The book provides comprehensive guidelines for the establishment, operation, and maintenance of green roofs for water treatment, floating wetlands, and constructed wetlands. Additionally, it offers selected examples that delve deeper into technical, economic, social, and policy/governance aspects considered crucial for the successful implementation and maintenance of NbS, as well as their replication. Table 1.1 summarizes the key factors considered in the development of these guidelines, ensuring a comprehensive and practical resource for practitioners and policymakers alike.

Table 1.1 Aspects considered in the NbS guides
Full size table

1.2 Organization of Chapters

While the primary focus of the book revolves around three specific types of NbS for water treatment, it is worth noting that various other solutions have been implemented in the past across the countries under examination. Chapter 2, titled “Mapping of Existing NbS for Water Treatment in the Philippines, Sri Lanka, and Vietnam,” aims to capture these diverse approaches, providing insights into the tested NbS in each country, their performance, and the lessons learned from those experiences. This chapter sets the stage and provides a broader context for the subsequent chapters.

Chapter 3 delves into the “Suitability Mapping of Constructed Wetlands,” presenting a framework for evaluating locations suitable for the application of constructed wetlands. While the chapter draws on the experiences and context of the Philippines, it offers a generic process that can be adapted by users in other countries with relevant modifications to the local context.

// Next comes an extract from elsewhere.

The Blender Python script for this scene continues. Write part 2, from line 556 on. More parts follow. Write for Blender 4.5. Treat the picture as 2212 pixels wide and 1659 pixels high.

Moving forward, Chap. 4 focuses on the “Economic Analysis of NbS for Wastewater Treatment Under Uncertainties,” while Chap. 5 examines the “Social Acceptability Assessment of NbS for Water Treatment.” These chapters present methodologies employed in the Philippines but can be replicated in other contexts with necessary adaptations.

Chapter 6 provides a “Guide to Constructed Wetlands: A Philippine Perspective,” followed by Chap. 7, which presents a “Guide to Green Roofs: A Vietnam Perspective.” Chapters 8, 9, and 10 are dedicated to floating treatment wetlands, with Chap. 8 offering a guide based on relevant experiences from Sri Lanka, and Chap. 10 providing a guide based on experiences from Vietnam. In Chap. 9, a guide is presented for selecting plants suitable for floating treatment wetlands.

Chapter 11 explores “Pathways for the Scaling of NbS for Water Treatment: Examples from the Philippines, Sri Lanka, and Vietnam,” discussing strategies to facilitate the broader adoption of NbS. It also outlines directions for future applications and research, providing a comprehensive conclusion to the book.

We anticipate that this book will serve as a valuable guide for establishing, operating, and maintaining constructed wetlands, green roofs, and floating treatment wetlands not only in the examined countries but also in other locations within the broader region. By addressing not only the technical aspects but also the relevant economic, social, and policy factors, we aim to facilitate the transition of these NbS from research pilots, which currently dominate the field, to practical applications that can contribute to achieving the targets outlined in Sustainable Development Goal 11—“Sustainable Cities and Communities.”

Our hope is that the implementation of these NbS will foster inclusive, safe, resilient, and sustainable urban environments across the South/Southeast Asian region. By providing guidance that goes beyond technical considerations, we aspire to support the transformation of urban landscapes, promoting the well-being and quality of life for all residents while working toward a more sustainable future.